Graphic details of how the university, now
celebrating 50 years of existence, has fallen
from grace to grass is contained in a report
which took a comprehensive inventory of
facilities and assessment of the general
condition of 61 public universities.
The Needs Assessment report put together by
an 11-man committee headed by former
Executive Secretary of Tertiary Education Trust
Fund (TETFund) with former President of the
Academic Staff Union of Universities (ASUU) as
member, says the state of facilities and
resources at ABU need “urgent attention.”
These record holding toilets are located at the
Asma’u Mustapha Hostel, initially meant to
accommodate 312 students but now has
3,178 students residing in it. With only six
toilets at the disposal of these students, an
average of 529 students use one toilet daily.
“The state of toilets in the university is of
grave concern. The toilets are grossly
inadequate. On the average, over 40 students
share a toilet,” says the report.
But it isn’t only the toilets that need urgent
attention, its learning resources were
described as ‘obsolete and non-functional’ so
much that, it’s two programmes- Architecture
and Engineering, which earned it a revered
reputation, now only have infrastructure and
learning resources that are in a ‘parlous state’.
The university barely has interactive boards,
public address systems, computers, magnetic
boards, projectors, video-needful resources
required to make teaching and learning easy.
As for the capacity of its 1,815 teaching staff,
42% have PhDs, 36% with Masters and 22%
have first degrees.
This commendable quality of teaching staff is
quite the opposite at a very young university
within the same state, Kaduna State University,
only eight years old. KASU is bottom heavy
with Lecturers I to Graduate Assistants
constituting 88% of the staff strength, only
1% are Professors, 5% Readers and 6%
Senior Lecturers. Only 14% of full time staff
are PhD staff, the rest are either Masters or 1st
degree holders.
The university’s inability to attract high degree
staff might not be unconnected to the stumpy
release of its total allocation. Though N4
billion was allocated from 2009 to 2011, only
17% was released which is about N700
million.
The crisis of dilapidated hostels resurfaces at
the Kano State University of Science and
Technology Wudil. Established in 2001, the
university inherited a large majority of its
physical facilities from Teachers College, most
of which are as old as 54years.
It’s only hostel “is improvised and very unfit
for human habitation. It is ramshackle and
massively overcrowded with looming risk to
health and safety,” says the report.
KSUT has only one professor, no reader and
151 of its 165 full time lecturers are between
the ranks of Graduate Assistant to Lecturer 1.

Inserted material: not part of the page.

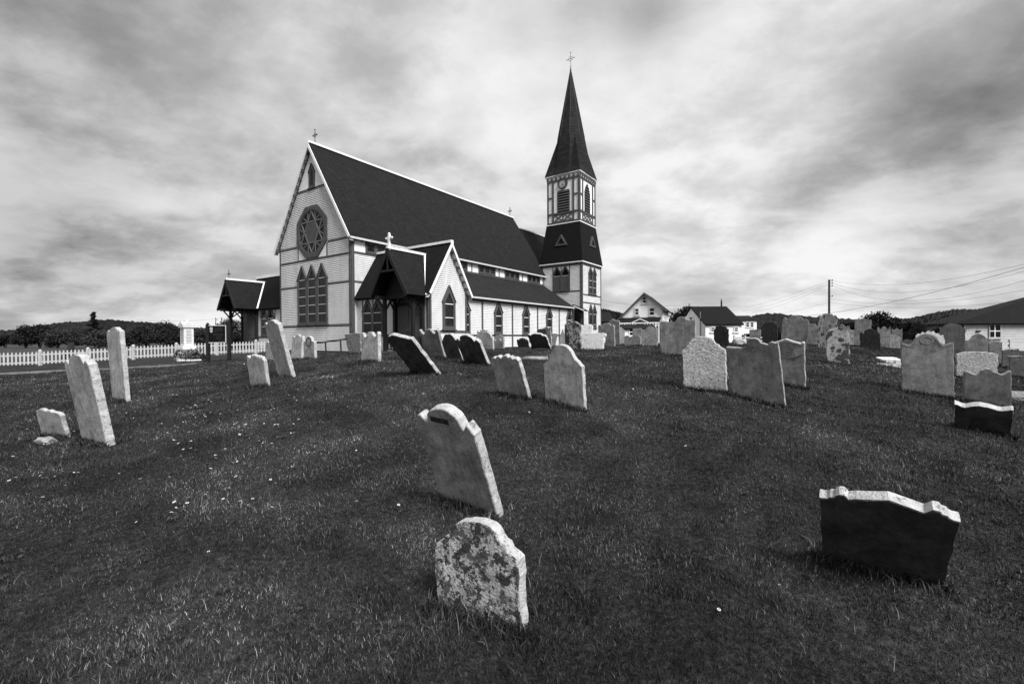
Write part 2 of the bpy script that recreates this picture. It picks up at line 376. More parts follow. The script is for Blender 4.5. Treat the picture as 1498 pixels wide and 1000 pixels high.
hill('hills', [(840, 452), (865, 448), (885, 452), (905, 456), (925, 462), (935, 463), (960, 467), (990, 470), (1020, 474)], 230, 60)
hill('hills', [(990, 474), (1040, 472), (1085, 468), (1098, 462), (1110, 459), (1128, 457.8), (1160, 460), (1185, 463), (1220, 465), (1262, 467), (1320, 466.5), (1345, 463), (1360, 458), (1378, 455), (1400, 452), (1430, 452), (1460, 453), (1500, 452), (1600, 450), (1800, 455), (2100, 460)], 380, 120)

# ------------------------------------------------------------------ THE CHURCH
PSI = R(34.676); CZ = -1.05
church = empty('church', (-10.485, 30.0, CZ), -PSI, label='white clapboard church with dark steep roofs, half-timber trim and tall broach spire', cat='church')
# local axes: x = outboard (b), y = along the nave (s), z up ; helper frames map (u, z, outward n)
def FS(s0):      # wall facing the front (-s), u = b
    return lambda u, z, n: (u, s0-n, z-CZ)
def FB(b0):      # wall facing outboard (+b), u = s
    return lambda u, z, n: (b0+n, u, z-CZ)
def FBn(b0):     # wall facing -b
    return lambda u, z, n: (b0-n, u, z-CZ)
def FSn(s0):
    return lambda u, z, n: (u, s0+n, z-CZ)
def L(b, s, z): return (b, s, z-CZ)
def span(poly, z):
    xs = []
    m = len(poly)
    for k in range(m):
        (x0, z0), (x1, z1) = poly[k], poly[(k+1) % m]
        if z0 == z1: continue
        if min(z0, z1)-1e-9 <= z <= max(z0, z1)+1e-9: xs.append(x0+(x1-x0)*(z-z0)/(z1-z0))
    return (min(xs), max(xs)) if xs else None
def clap(mb, poly, fr, step=.125, lap=.034):
    z0 = min(p[1] for p in poly); z1 = max(p[1] for p in poly); z = z0
    while z < z1-.02:
        zt = min(z+step, z1); a = span(poly, z+1e-4); b = span(poly, zt-1e-4)
        if a and b:
            mb.quad(fr(a[0], z, lap), fr(a[1], z, lap), fr(b[1], zt, .006), fr(b[0], zt, .006))
            mb.quad(fr(a[0], z, 0), fr(a[1], z, 0), fr(a[1], z, lap), fr(a[0], z, lap))
        z = zt
def wall(name, polys, fr, parent=church, lap=.045):
    mb = MB()
    for p in polys: clap(mb, p, fr, lap=lap)
    return mb.build(name, M['clap'], parent)
def board(mb, fr, a, b, w=.15, n0=.0, n1=.055):   # flat board between two (u,z) points
    a, b = Vector(a), Vector(b); d = (b-a).normalized(); p = Vector((-d.y, d.x))*w/2
    mb.prism([tuple(a-p), tuple(b-p), tuple(b+p), tuple(a+p)], fr, n0, n1)
def lancet(uc, w, zb, zs, za): return [(uc-w/2, zb), (uc+w/2, zb), (uc+w/2, zs), (uc, za), (uc-w/2, zs)]
def window(fr, poly, fw_=.13, bars=(), glass='glass', sill=True, n1=.10, pn=.052, hood=True, label=None, name='window', barmat='soffit'):
    inn = inset(poly, fw_); mb = MB(); mb.ring(poly, inn, fr, -.02, n1)
    if sill:
        (a, z), (b, _) = poly[0], poly[1]; mb.prism([(a-.06, z-.07), (b+.06, z-.07), (b+.06, z), (a-.06, z)], fr, 0, n1+.06)
        for x in (a+.06, b-.12): mb.prism([(x, z-.17), (x+.06, z-.17), (x+.06, z-.075), (x, z-.075)], fr, 0, n1+.02)
    if hood and len(poly) == 5:
        (ax, az), (cx, cz), (bx, bz) = poly[4], poly[3], poly[2]
        board(mb, fr, (ax-.03, az-.02), (cx, cz+.05), .05, .0, n1+.05); board(mb, fr, (cx, cz+.05), (bx+.03, bz-.02), .05, .0, n1+.053)
    o = mb.build(name, M['trim'], church)
    if label: o['label'] = label
    g = MB(); g.prism(inn, fr, pn, pn+.004); g.build('pane', M[glass], o)
    if bars:
        g = MB(); x0, x1 = inn[0][0], inn[1][0]
        for z in bars: g = MB(); g.prism([(x0, z-.022), (x1, z-.022), (x1, z+.022), (x0, z+.022)], fr, pn+.004, pn+.03); g.build('glazing_bar', M[barmat], o)
    return o

W = 8.62; CB = -W/2; ZB = -.82
ZR = 13.75; EO = .34; ZE = 6.60
slope = (ZR-ZE)/(W/2+EO)
zw = ZE+EO*slope                     # roof height over the wall face
fac = FS(0)
# west wall in clapboard, boards drawn behind the trim
wall('front_wall', [[(-W, ZB), (0, ZB), (0, zw), (CB+ (ZR-10.6-.12)/slope, 10.6), (CB-(ZR-10.6-.12)/slope, 10.6), (-W, zw)]], fac, lap=.05)
mb = MB(); hw = (ZR-10.6)/slope-.06; mb.prism([(CB-hw, 10.6), (CB+hw, 10.6), (CB, ZR-.15)], fac, 0, .03); mb.build('gable_panel', M['whitetrim'], church); mb = MB()
mb.prism([(-6.09, 5.66), (-5.0, 5.66), (-6.09, 7.0)], fac, .0, .042); mb.build('corner_panel', M['whitetrim'], church); mb = MB(); mb.prism([(-2.57, 5.66), (-2.57, 7.0), (-3.66, 5.66)], fac, .0, .042)
mb.build('corner_panel', M['whitetrim'], church)
mb = MB()                             # horizontal and vertical trim of the front
board(mb, fac, (-W, .90), (0, .90), .14, 0, .06); board(mb, fac, (-W, 3.76), (-6.17, 3.76), .13, 0, .06); board(mb, fac, (-2.5, 3.76), (0, 3.76), .13, 0, .06)
board(mb, fac, (-W, 5.60), (0, 5.60), .14, 0, .06); board(mb, fac, (-W, 6.64), (-6.1, 6.64), .14, 0, .06); board(mb, fac, (-2.5, 6.64), (0, 6.64), .14, 0, .06)
board(mb, fac, (CB-hw+.05, 10.55), (CB+hw-.05, 10.55), .15, 0, .06)
board(mb, fac, (-6.09, 5.67), (-6.09, 6.57), .11, 0, .057); board(mb, fac, (-2.57, 5.67), (-2.57, 6.57), .11, 0, .057)
mb.build('timber_framing', M['trim'], church)
for b0, b1 in ((-W, -W+.16), (-.16, .0)): mb = MB(); mb.prism([(b0, ZB), (b1, ZB), (b1, zw), (b0, zw)], fac, 0, .063); mb.build('corner_board', M['trim'], church)
# rose window
R_IN = 1.56; rc = (CB-.02, 7.52)
octo = [(rc[0]+x, rc[1]+z) for x, z in ((-.76, -1.80), (.76, -1.80), (1.82, -.80), (1.82, .80), (.76, 1.80), (-.76, 1.80), (-1.82, .80), (-1.82, -.80))]
mb = MB(); NS = 64
oo = []; ii = []
for k in range(NS):
    t = 2*math.pi*k/NS; d = Vector((math.cos(t), math.sin(t))); best = 9
    for j in range(8):
        p, q = Vector(octo[j])-Vector(rc), Vector(octo[(j+1) % 8])-Vector(rc); e = q-p; den = d.x*e.y-d.y*e.x
        if abs(den) < 1e-9: continue
        tt = (p.x*e.y-p.y*e.x)/den; ss = (p.x*d.y-p.y*d.x)/den
        if tt > 0 and -1e-6 <= ss <= 1+1e-6: best = min(best, tt)
    oo.append((rc[0]+d.x*best, rc[1]+d.y*best)); ii.append((rc[0]+d.x*R_IN, rc[1]+d.y*R_IN))
mb.ring(oo, ii, fac, -.02, .125)
i2 = [(rc[0]+(u-rc[0])*.94, rc[1]+(z-rc[1])*.94) for u, z in ii]; mb.ring(ii, i2, fac, 0, .10)
rose = mb.build('rose_window', M['trim'], church); rose['label'] = 'octagonal framed round window with star tracery'
g = MB(); g.prism(i2, fac, .054, .058); g.build('pane', M['glass'], rose)
g = MB(); P = lambda r, a: (rc[0]+r*math.sin(R(a)), rc[1]+r*math.cos(R(a)))
for a in range(0, 360, 60):
    board(g, fac, P(R_IN*.95, a), P(R_IN*.95, a+120), .085, .058, .098)
    for da in (-13, 13): board(g, fac, P(R_IN*.56, a+30), P(R_IN*.95, a+30+da), .06, .058, .09)
g.build('tracery', M['tracery'], rose)
g = MB(); g.prism([P(R_IN*.52, a) for a in range(30, 390, 60)][::-1], fac, .058, .08); g.build('centre_panel', M['doorpaint'], rose)
# triple lancets of the front
for k in range(3):
    uc = -6.17+1.217*(k+.5)
    window(fac, lancet(uc, 1.217, 1.0, 4.18, 5.16), .17, [z for z in (1.75, 2.37, 2.99, 3.61, 4.20)], 'glassdull', pn=.056, n1=.11)
window(fac, lancet(-4.28, .72, 10.63, 11.7, 12.28), .17, (), 'louver', n1=.08, name='gable_window')
g = MB()
for k in range(6): g.prism([(-4.45, 10.9+k*.16), (-4.11, 10.9+k*.16), (-4.11, 10.93+k*.16), (-4.45, 10.93+k*.16)], fac, .03, .07)
g.build('louvre', M['trim'], church)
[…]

Laboratory space is inadequate. 2 theatres
constructed by TETFund in 2010 are the only
excellent facilities.
Again, state government funding is nearly
non-existent as only 6.5% of the N1.9bn
allocated as capital grant from 2009 to 2011
was released.
Usmanu Danfodio University Sokoto has a
total of 16 abandoned projects. Most of the
equipment in the laboratories and
machineries in the workshops are obsolete.
The university has not commenced any form
of automation in any of its libraries.
One irregularity noted by the report is that the
Vice-chancellor’s office has the highest
number of non-teaching staff- 390 out of
1,822.
In Kogi State university, every on-going
project is being funded by TETFund and all
abandoned projects in the university are
those of the state government. 23 buildings
are in a state of rapid deterioration and need
urgent attention.
Generally, there is an average of four
abandoned projects per university in Nigeria.
Most of the abandoned projects are funded
from capital allocations and are mainly
students’ accommodation and lecture
theatres.
The report accused university managers of
expending huge resources in erecting
university gates, wall fencing, and Vice
Chancellor’s lodge, purchase of exotic cars
while their libraries are still under
construction, lecture rooms overcrowded and
laboratories are bereft of basic facilities.
It is perhaps for these gross inadequacies, it
recommended that federal government stop
establishing new universities but rather
concentrate on improving and expanding
facilities of existing ones.
Proliferation of universities, the report says,
has not improved access or assured quality.